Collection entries
>>>
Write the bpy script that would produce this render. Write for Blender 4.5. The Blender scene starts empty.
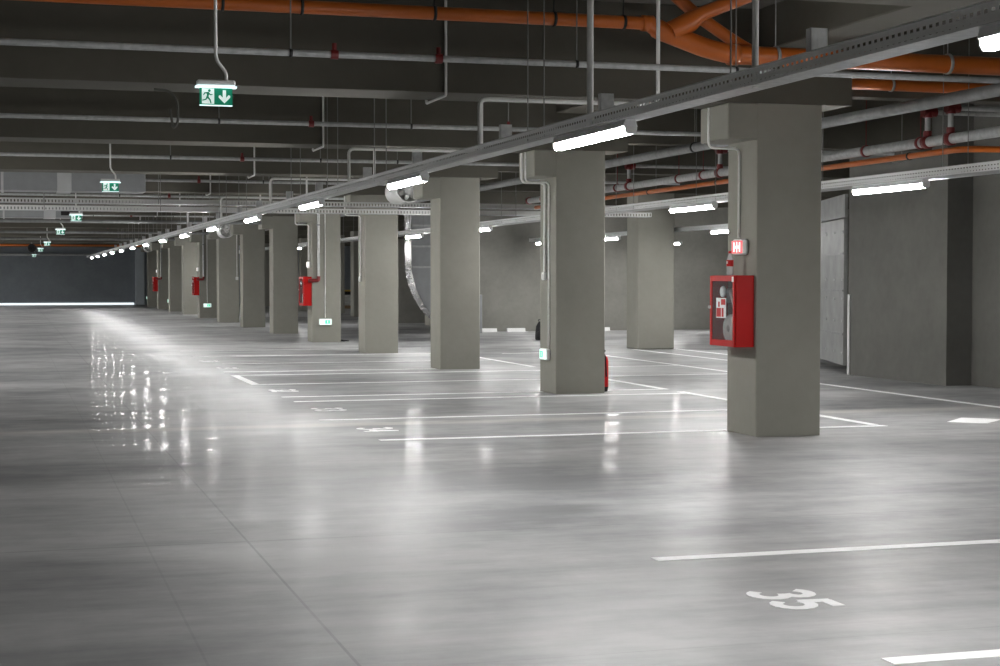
import bpy, math, random
from mathutils import Vector, Matrix

R = random.Random(7)
PI = math.pi
SC = bpy.context.scene
COL = SC.collection

# ------------------------------------------------------------------ materials
def _nt(name):
    m = bpy.data.materials.new(name)
    m.use_nodes = True
    nt = m.node_tree
    b = nt.nodes['Principled BSDF']
    return m, nt, b

def simple(name, col, rough=0.5, metal=0.0, vary=0.0, scale=6.0, spec=0.5):
    m, nt, b = _nt(name)
    b.inputs['Roughness'].default_value = rough
    b.inputs['Metallic'].default_value = metal
    b.inputs['Specular IOR Level'].default_value = spec
    if vary > 0:
        tc = nt.nodes.new('ShaderNodeTexCoord')
        n = nt.nodes.new('ShaderNodeTexNoise')
        n.inputs['Scale'].default_value = scale
        n.inputs['Detail'].default_value = 5
        r = nt.nodes.new('ShaderNodeValToRGB')
        r.color_ramp.elements[0].position = 0.3
        r.color_ramp.elements[1].position = 0.7
        r.color_ramp.elements[0].color = (*[c * (1 - vary) for c in col], 1)
        r.color_ramp.elements[1].color = (*[min(1, c * (1 + vary)) for c in col], 1)
        nt.links.new(tc.outputs['Object'], n.inputs['Vector'])
        nt.links.new(n.outputs['Fac'], r.inputs['Fac'])
        nt.links.new(r.outputs['Color'], b.inputs['Base Color'])
    else:
        b.inputs['Base Color'].default_value = (*col, 1)
    return m

def emissive(name, col, strength, base=(0.8, 0.8, 0.8)):
    m, nt, b = _nt(name)
    b.inputs['Base Color'].default_value = (*base, 1)
    b.inputs['Roughness'].default_value = 0.4
    b.inputs['Emission Color'].default_value = (*col, 1)
    b.inputs['Emission Strength'].default_value = strength
    return m

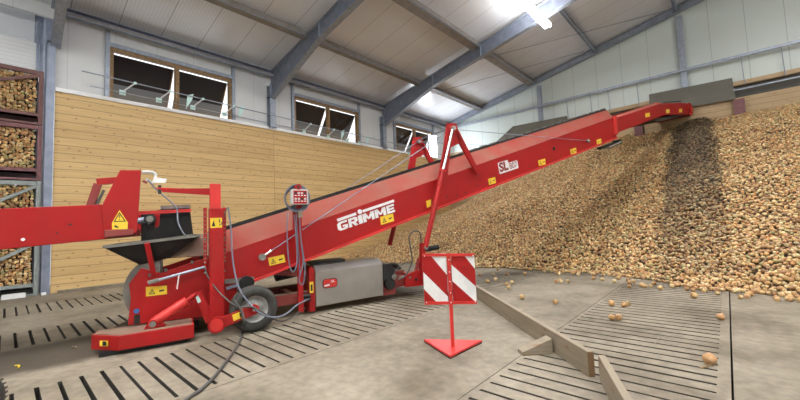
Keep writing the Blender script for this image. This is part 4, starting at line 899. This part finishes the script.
m.prism([L(*p, NB+.03) for p in ((119, 215), (120.2, 215), (119.9, 218.3), (119.3, 218.3))], (.001, 0, 0), 'ink').prism([L(*p, NB+.03) for p in ((119.1, 219.1), (120.1, 219.1), (120.1, 220), (119.1, 220))], (.001, 0, 0), 'ink').prism([L(*p, NB+.026) for p in ((114, 227), (115, 225), (119, 227), (118, 228))], (.001, 0, 0), 'ink')
m.build('warning_sticker', M1, fix=True)
for p in ((23, 239.5), (57, 233), (69, 224.5), (71, 224.5)):
    q = L(*p, NB); MB().cyl(q, (q[0]+.006, q[1], q[2]), .018 if p[0] == 23 else .01, 'white' if p[0] == 23 else 'ink', n=10).build('bolt', M1)
# motor, crossbar, rubber curtain at the boom's end
MB().bar(L(138, 213, NB-.3), L(191, 210.5, NB-.3), .05, .045, 'red_bright').build('end_bar', M1)
q1, q2 = L(140, 221, NB+.0), L(150, 219, NB+.0)
MB().cyl((NB+.05, q2[1], q2[2]), (NB-.25, q2[1], q2[2]), .065, 'black', n=24).cyl((NB+.05, q2[1], q2[2]), (NB+.06, q2[1], q2[2]), .04, 'greyrub', n=18).cyl((NB-.02, q1[1]-.04, q1[2]), (NB-.02, q2[1], q2[2]), .04, 'galvd', n=14).build('drive_motor', M1)
MB().prism([L(154, 214, NB-.06), L(160, 214, NB-.06), L(159, 226, NB-.06), L(155, 228, NB-.06)], (-.03, 0, 0), 'red').build('motor_bracket', M1, fix=True)
cu = [L(141, 242, NB-.35), L(192, 234, NB-.35), L(189, 211, NB-.35), L(162, 209, NB-.35), L(141, 214, NB-.35)]
MB().prism(cu, (-.02, 0, 0), 'black').prism([(p[0]-.5, p[1], p[2]+(.03 if i > 1 else 0)) for i, p in enumerate(cu)], (-.02, 0, 0), 'black').prism([(cu[1][0], cu[1][1], cu[1][2]), (cu[2][0], cu[2][1], cu[2][2]), (cu[2][0]-.5, cu[2][1], cu[2][2]), (cu[1][0]-.5, cu[1][1], cu[1][2])], (0, .015, 0), 'black').build('rubber_curtain', M1, fix=True)
MB().bar(L(161, 208, NB-.5), L(190, 207, NB-.5), .3, .05, 'greyrub').build('curtain_clamp', M1)
m = MB(); m.tube([L(142, 172, NB), L(149, 172, NB), L(154, 173, NB), L(156, 176, NB)], .02, 'grey').prism([L(155, 175, NB), L(158, 178, NB), L(167, 179, NB), L(165.5, 183, NB), L(152, 183, NB)], (.03, 0, 0), 'white').bar(L(146, 179, NB), L(153, 183, NB), .03, .03, 'grey').bar(L(143, 181, NB), L(147, 183, NB), .04, .03, 'red_dark'); m.build('sensor_bracket', M1, fix=True)
MB().tube([L(148, 180, NB+.02), L(157, 190, NB+.02), L(172, 203, NB+.04), L(177, 210, NB+.05), L(178, 222, NB+.1), L(184, 234, NB+.15), L(190, 236, NB+.2)], .009, 'cable').build('signal_cable', M1)

# tyre of the feeding machine just inside the frame
t = thing('feeder_wheel', 'dark tyre edge of the feeding machine at the left frame edge', 'wheel', (-4.12, -.17, 0), -AZ)
wheel(0, 0, .20, wd=.14, parent=t)

# power cable on the floor
fp = [pl(*p, 2, .016) for p in ((243, 330), (240, 340), (231, 355), (222, 367), (213, 378), (203, 388), (190, 397), (175, 408), (150, 425))]
st = [toworld(L(234, 300, .52)), toworld(L(242, 312, .56)), toworld(L(244, 322, .58))]
tag(MB().tube([tuple(p) for p in st]+[tuple(p) for p in fp], .016, 'bcable').build('power_cable'), 'thick dark power cable running from the machine wheel across the floor slats', 'cable')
<<<
- What this task involves -
Reproduce all of the data exactly, omitting each picture it holds.

- Worked answer -
Write the bpy script that would produce this render. Write for Blender 4.5. The Blender scene starts empty.
import bpy, math, random
from mathutils import Vector, Matrix

R = random.Random(7)
PI = math.pi
SC = bpy.context.scene
COL = SC.collection

# ------------------------------------------------------------------ materials
def _nt(name):
    m = bpy.data.materials.new(name)
    m.use_nodes = True
    nt = m.node_tree
    b = nt.nodes['Principled BSDF']
    return m, nt, b

def simple(name, col, rough=0.5, metal=0.0, vary=0.0, scale=6.0, spec=0.5):
    m, nt, b = _nt(name)
    b.inputs['Roughness'].default_value = rough
    b.inputs['Metallic'].default_value = metal
    b.inputs['Specular IOR Level'].default_value = spec
    if vary > 0:
        tc = nt.nodes.new('ShaderNodeTexCoord')
        n = nt.nodes.new('ShaderNodeTexNoise')
        n.inputs['Scale'].default_value = scale
        n.inputs['Detail'].default_value = 5
        r = nt.nodes.new('ShaderNodeValToRGB')
        r.color_ramp.elements[0].position = 0.3
        r.color_ramp.elements[1].position = 0.7
        r.color_ramp.elements[0].color = (*[c * (1 - vary) for c in col], 1)
        r.color_ramp.elements[1].color = (*[min(1, c * (1 + vary)) for c in col], 1)
        nt.links.new(tc.outputs['Object'], n.inputs['Vector'])
        nt.links.new(n.outputs['Fac'], r.inputs['Fac'])
        nt.links.new(r.outputs['Color'], b.inputs['Base Color'])
    else:
        b.inputs['Base Color'].default_value = (*col, 1)
    return m

def emissive(name, col, strength, base=(0.8, 0.8, 0.8)):
    m, nt, b = _nt(name)
    b.inputs['Base Color'].default_value = (*base, 1)
    b.inputs['Roughness'].default_value = 0.4
    b.inputs['Emission Color'].default_value = (*col, 1)
    b.inputs['Emission Strength'].default_value = strength
    return m

Keep writing the Blender script for this image. This is part 4, starting at line 899. This part finishes the script.
m.prism([L(*p, NB+.03) for p in ((119, 215), (120.2, 215), (119.9, 218.3), (119.3, 218.3))], (.001, 0, 0), 'ink').prism([L(*p, NB+.03) for p in ((119.1, 219.1), (120.1, 219.1), (120.1, 220), (119.1, 220))], (.001, 0, 0), 'ink').prism([L(*p, NB+.026) for p in ((114, 227), (115, 225), (119, 227), (118, 228))], (.001, 0, 0), 'ink')
m.build('warning_sticker', M1, fix=True)
for p in ((23, 239.5), (57, 233), (69, 224.5), (71, 224.5)):
    q = L(*p, NB); MB().cyl(q, (q[0]+.006, q[1], q[2]), .018 if p[0] == 23 else .01, 'white' if p[0] == 23 else 'ink', n=10).build('bolt', M1)
# motor, crossbar, rubber curtain at the boom's end
MB().bar(L(138, 213, NB-.3), L(191, 210.5, NB-.3), .05, .045, 'red_bright').build('end_bar', M1)
q1, q2 = L(140, 221, NB+.0), L(150, 219, NB+.0)
MB().cyl((NB+.05, q2[1], q2[2]), (NB-.25, q2[1], q2[2]), .065, 'black', n=24).cyl((NB+.05, q2[1], q2[2]), (NB+.06, q2[1], q2[2]), .04, 'greyrub', n=18).cyl((NB-.02, q1[1]-.04, q1[2]), (NB-.02, q2[1], q2[2]), .04, 'galvd', n=14).build('drive_motor', M1)
MB().prism([L(154, 214, NB-.06), L(160, 214, NB-.06), L(159, 226, NB-.06), L(155, 228, NB-.06)], (-.03, 0, 0), 'red').build('motor_bracket', M1, fix=True)
cu = [L(141, 242, NB-.35), L(192, 234, NB-.35), L(189, 211, NB-.35), L(162, 209, NB-.35), L(141, 214, NB-.35)]
MB().prism(cu, (-.02, 0, 0), 'black').prism([(p[0]-.5, p[1], p[2]+(.03 if i > 1 else 0)) for i, p in enumerate(cu)], (-.02, 0, 0), 'black').prism([(cu[1][0], cu[1][1], cu[1][2]), (cu[2][0], cu[2][1], cu[2][2]), (cu[2][0]-.5, cu[2][1], cu[2][2]), (cu[1][0]-.5, cu[1][1], cu[1][2])], (0, .015, 0), 'black').build('rubber_curtain', M1, fix=True)
MB().bar(L(161, 208, NB-.5), L(190, 207, NB-.5), .3, .05, 'greyrub').build('curtain_clamp', M1)
m = MB(); m.tube([L(142, 172, NB), L(149, 172, NB), L(154, 173, NB), L(156, 176, NB)], .02, 'grey').prism([L(155, 175, NB), L(158, 178, NB), L(167, 179, NB), L(165.5, 183, NB), L(152, 183, NB)], (.03, 0, 0), 'white').bar(L(146, 179, NB), L(153, 183, NB), .03, .03, 'grey').bar(L(143, 181, NB), L(147, 183, NB), .04, .03, 'red_dark'); m.build('sensor_bracket', M1, fix=True)
MB().tube([L(148, 180, NB+.02), L(157, 190, NB+.02), L(172, 203, NB+.04), L(177, 210, NB+.05), L(178, 222, NB+.1), L(184, 234, NB+.15), L(190, 236, NB+.2)], .009, 'cable').build('signal_cable', M1)

# tyre of the feeding machine just inside the frame
t = thing('feeder_wheel', 'dark tyre edge of the feeding machine at the left frame edge', 'wheel', (-4.12, -.17, 0), -AZ)
wheel(0, 0, .20, wd=.14, parent=t)

# power cable on the floor
fp = [pl(*p, 2, .016) for p in ((243, 330), (240, 340), (231, 355), (222, 367), (213, 378), (203, 388), (190, 397), (175, 408), (150, 425))]
st = [toworld(L(234, 300, .52)), toworld(L(242, 312, .56)), toworld(L(244, 322, .58))]
tag(MB().tube([tuple(p) for p in st]+[tuple(p) for p in fp], .016, 'bcable').build('power_cable'), 'thick dark power cable running from the machine wheel across the floor slats', 'cable')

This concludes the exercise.